Without the pictures, write out all the lines below exactly as they appear.

---------------

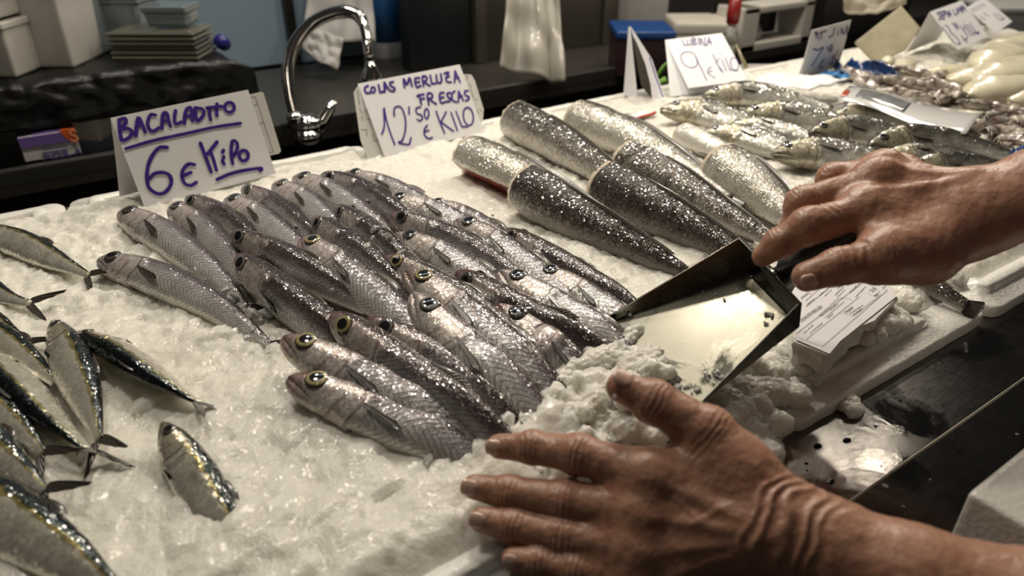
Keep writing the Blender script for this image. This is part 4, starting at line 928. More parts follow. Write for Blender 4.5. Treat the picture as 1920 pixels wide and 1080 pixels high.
tent('price card with blurred violet writing behind the cuttlefish, last in the line of cards', (1868, 62), (1898, 40), (1812, 14), 0.035, 0.045, (1822, 58), 0.010, [('product_name', NAME6, .0030, INK_THIN, O6, S6), ('price_lettering', PRICE6, .0028, INK_THIN, O6, S6)])

# plastic cards tucked behind the two big price cards
def poly_sheet(name, px, o, n, th, m, parent=None, fn=None):
    pts = [PPL(x, y, o, n) for x, y in px]; return bmobj(name, prism_bm(pts, Vector(n) * -th), m, parent, False)
k = empty('plastic_chart_card', c1a - c1n * 0.006, 'grey plastic chart card with thin black lines sticking out behind the 6 euro card', 'card')
up(poly_sheet('sheet', [(440, 184), (489, 172), (494, 174), (527, 283), (523, 288), (440, 306)], c1a - c1n * 0.006, c1n, 0.001, PAPER_OLD), k)
writing('chart_lines', [[(1185, 107), (1255, 97), (1330, 330), (1405, 560), (1365, 570)], [(1208, 173), (1275, 160)], [(1255, 325), (1325, 313)]], c1a - c1n * 0.006, c1n, .0006, BLACK_INK, k, O2, S2, 0.0004, False)
k = empty('plastic_chart_card', c2a - c2n * 0.005, 'crumpled clear plastic sleeve with faint marks sticking out behind the 12\'50 card', 'card')
up(poly_sheet('sheet', [(663, 173), (671, 161), (868, 139), (884, 140), (890, 150), (907, 205), (905, 228), (830, 262), (690, 300), (676, 262)], c2a - c2n * 0.005, c2n, 0.001, PAPER_OLD), k)
writing('faint_marks', [[(120, 410), (135, 440), (120, 460)], [(130, 510), (150, 545)], [(150, 580), (160, 630)], [(190, 520), (225, 525)], [(200, 610), (250, 620)], [(150, 720), (200, 720), (205, 790)], [(260, 760), (275, 830), (325, 830)], [(1200, 170), (1230, 180), (1210, 210)], [(1240, 250), (1260, 290)], [(1250, 310), (1265, 350)], [(1270, 350), (1285, 395)], [(1290, 410), (1325, 415)], [(1320, 520), (1335, 550), (1320, 555)], [(1350, 505), (1365, 540)]], c2a - c2n * 0.005, c2n, .0009, simple('grey_pen', (0.18, 0.17, 0.15), 0.6), k, O3, S3, 0.0004, False)

# end-on tent with the picture of a fish inside
b1, b2, b3, b4 = P(1170, 176, 0), P(1198, 192, 0), P(1222, 190, 0), P(1246, 184, 0)
D0 = (b2 - Vector(CAMP)).dot(FWD)
t1, t2 = PD(1182, 50, D0 * 1.0), PD(1222, 112, D0 * 1.06)
t2b = PD(1188, 60, D0 * 1.05)
k = empty('price_card', b2, 'white folded card seen edge-on with a dark fish picture inside, beside the lubina card', 'price card')
up(bmobj('back_panel', sheet_bm((b1, b2 + (b1 - b2) * 0.05, t1 + Vector((.0, 0, 0)), t1 - RIGHT * 0.003), 0.0009), PAPER), k)
n4 = (b4 - b3).cross(t1 - b3).normalized()
up(bmobj('front_panel', sheet_bm((b3, b4, t2, t1), 0.0009), PAPER), k)
o4 = b3 + n4 * 0.001
fp = [PD(x, y, D0 * f) for x, y, f in ((1187, 70, 1.0), (1190, 95, .995), (1196, 130, .99), (1202, 160, .985), (1216, 178, .985), (1222, 184, .985), (1220, 160, .99), (1210, 120, .995), (1198, 90, 1.0), (1190, 72, 1.0))]
up(bmobj('fish_picture', prism_bm(fp, Vector((0.0006, 0.0006, 0))), simple('printed_fish', (0.035, 0.030, 0.02), 0.4, 0, 0.6, 60)), k)
up(bmobj('violet_mark', tube_bm([PD(1218, 108, D0 * 1.0), PD(1228, 140, D0 * .99), PD(1238, 168, D0 * .98), PD(1243, 182, D0 * .975)], 0.0012, 6), INK_THIN), k)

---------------

PROBLEM SOLUTION.
Keep writing the Blender script for this image. This is part 4, starting at line 928. More parts follow. Write for Blender 4.5. Treat the picture as 1920 pixels wide and 1080 pixels high.
tent('price card with blurred violet writing behind the cuttlefish, last in the line of cards', (1868, 62), (1898, 40), (1812, 14), 0.035, 0.045, (1822, 58), 0.010, [('product_name', NAME6, .0030, INK_THIN, O6, S6), ('price_lettering', PRICE6, .0028, INK_THIN, O6, S6)])

# plastic cards tucked behind the two big price cards
def poly_sheet(name, px, o, n, th, m, parent=None, fn=None):
    pts = [PPL(x, y, o, n) for x, y in px]; return bmobj(name, prism_bm(pts, Vector(n) * -th), m, parent, False)
k = empty('plastic_chart_card', c1a - c1n * 0.006, 'grey plastic chart card with thin black lines sticking out behind the 6 euro card', 'card')
up(poly_sheet('sheet', [(440, 184), (489, 172), (494, 174), (527, 283), (523, 288), (440, 306)], c1a - c1n * 0.006, c1n, 0.001, PAPER_OLD), k)
writing('chart_lines', [[(1185, 107), (1255, 97), (1330, 330), (1405, 560), (1365, 570)], [(1208, 173), (1275, 160)], [(1255, 325), (1325, 313)]], c1a - c1n * 0.006, c1n, .0006, BLACK_INK, k, O2, S2, 0.0004, False)
k = empty('plastic_chart_card', c2a - c2n * 0.005, 'crumpled clear plastic sleeve with faint marks sticking out behind the 12\'50 card', 'card')
up(poly_sheet('sheet', [(663, 173), (671, 161), (868, 139), (884, 140), (890, 150), (907, 205), (905, 228), (830, 262), (690, 300), (676, 262)], c2a - c2n * 0.005, c2n, 0.001, PAPER_OLD), k)
writing('faint_marks', [[(120, 410), (135, 440), (120, 460)], [(130, 510), (150, 545)], [(150, 580), (160, 630)], [(190, 520), (225, 525)], [(200, 610), (250, 620)], [(150, 720), (200, 720), (205, 790)], [(260, 760), (275, 830), (325, 830)], [(1200, 170), (1230, 180), (1210, 210)], [(1240, 250), (1260, 290)], [(1250, 310), (1265, 350)], [(1270, 350), (1285, 395)], [(1290, 410), (1325, 415)], [(1320, 520), (1335, 550), (1320, 555)], [(1350, 505), (1365, 540)]], c2a - c2n * 0.005, c2n, .0009, simple('grey_pen', (0.18, 0.17, 0.15), 0.6), k, O3, S3, 0.0004, False)

# end-on tent with the picture of a fish inside
b1, b2, b3, b4 = P(1170, 176, 0), P(1198, 192, 0), P(1222, 190, 0), P(1246, 184, 0)
D0 = (b2 - Vector(CAMP)).dot(FWD)
t1, t2 = PD(1182, 50, D0 * 1.0), PD(1222, 112, D0 * 1.06)
t2b = PD(1188, 60, D0 * 1.05)
k = empty('price_card', b2, 'white folded card seen edge-on with a dark fish picture inside, beside the lubina card', 'price card')
up(bmobj('back_panel', sheet_bm((b1, b2 + (b1 - b2) * 0.05, t1 + Vector((.0, 0, 0)), t1 - RIGHT * 0.003), 0.0009), PAPER), k)
n4 = (b4 - b3).cross(t1 - b3).normalized()
up(bmobj('front_panel', sheet_bm((b3, b4, t2, t1), 0.0009), PAPER), k)
o4 = b3 + n4 * 0.001
fp = [PD(x, y, D0 * f) for x, y, f in ((1187, 70, 1.0), (1190, 95, .995), (1196, 130, .99), (1202, 160, .985), (1216, 178, .985), (1222, 184, .985), (1220, 160, .99), (1210, 120, .995), (1198, 90, 1.0), (1190, 72, 1.0))]
up(bmobj('fish_picture', prism_bm(fp, Vector((0.0006, 0.0006, 0))), simple('printed_fish', (0.035, 0.030, 0.02), 0.4, 0, 0.6, 60)), k)
up(bmobj('violet_mark', tube_bm([PD(1218, 108, D0 * 1.0), PD(1228, 140, D0 * .99), PD(1238, 168, D0 * .98), PD(1243, 182, D0 * .975)], 0.0012, 6), INK_THIN), k)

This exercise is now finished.